Based on median full-time earnings, the library found that a paramedic (who earns $127,600), registered nurse ($112,900), or a primary school teacher ($105,000) “would not qualify under the Help to Buy singles threshold”.

For these professions, workers would have to be early in their career or working part-time to qualify, meaning they could have to buy back the government’s share as their earnings and hours increase.

An aged or disability care worker (earning, on average, $79,000) or childcare worker ($67,430) would qualify.

But if they were paying off a mortgage on a dwelling in a major capital city, for which the Help to Buy price cap can be below even the median price, the aged or disability care worker would be paying at least 48% of their income for a dwelling in Brisbane, 52% in Melbourne and a whopping 65% in Sydney.

The mortgage stress for a childcare worker would be even greater, with at least 56% of their income going to a dwelling in Brisbane, 61% in Melbourne and 76% in Sydney.

It’s fair to say these key workers would need to look for apartments, not houses, in the city, or dwellings in cheaper suburbs or the regions.

Arguably, these are exactly the sorts of people the scheme should be helping (low-paid, early career or part-time workers) with all the usual compromises that first home buyers have to make in Australia’s difficult housing market, only the goal is a little bit more achievable with government help.

But for the Greens, the advice underscores the pointlessness of the scheme.

“It is cruel and deeply dishonest for Labor to suggest their dodgy scheme will help teachers, childcare workers or nurses when the reality is they will either be completely ineligible or otherwise unable to afford the mortgage repayments under the scheme,” the Greens’ housing spokesperson, Max Chandler-Mather, said.

With the government so far ignoring the Greens’ demands about curbing negative gearing and the capital gains tax concession, the minor party has been sharpening its argument that it is not engaging in horse-trading but rather opposing a bad bill.

In the Senate inquiry report, Greens senators said that “in effect, all this scheme does is increase the purchasing power of a small fraction of renters, at the expense of the 99.8% of renters denied access to the scheme every year”.

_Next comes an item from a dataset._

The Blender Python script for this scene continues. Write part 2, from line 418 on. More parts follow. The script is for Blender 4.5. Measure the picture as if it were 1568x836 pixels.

At times, the Greens say Help to Buy is too weak to overcome the horrendous economics of what O’Neil herself says is a housing crisis; at other times, they say it is just strong enough to disadvantage other aspiring first homeowners.

There’s a similar tension in the Coalition’s dissenting inquiry report, which argues the scheme is “tiny”, that nobody will take it up because similar state schemes are undersubscribed but nevertheless “like all demand-side measures, there will be some inflationary impact”.

It can be hard to imagine the Goldilocks participant in the scheme: with income just low-enough to need and qualify for government help, but just high enough to service the rest of the mortgage.

But for those who get access, paying off a mortgage of about two-thirds the size, despite having the benefit of living in the whole house, seems a boon.

The Coalition and the Greens have decided to throw the kitchen sink at Help to Buy, with objections that capitalise on frustration about lack of affordability. The political debate has nothing to do with how many places there are in the scheme (10,000 a year), how many will be taken up, and the precise profile of participants. It has become a symbol.

For Labor, they are the blockers and we are builders. For the Coalition, home ownership should be wholly and solely for the individual not the government. For the Greens, only bolder solutions can help renters and begin to unwind poor affordability.

It remains to be seen how many times this clash of values will play out before we get more policy that does the one thing everyone says will work: increase supply.

Labor’s build-to-rent tax incentives do this to a very small extent. The Greens public property developer policy promises much but is attacked as implausible. The Coalition has hinted at carrots and sticks for states and councils to build, build, build but details are nonexistent.

After this week, let’s have no more fake fights about this one bill. Another push to legislate Labor’s 2022 pledge must eventually give way to new policies for 2025 and beyond.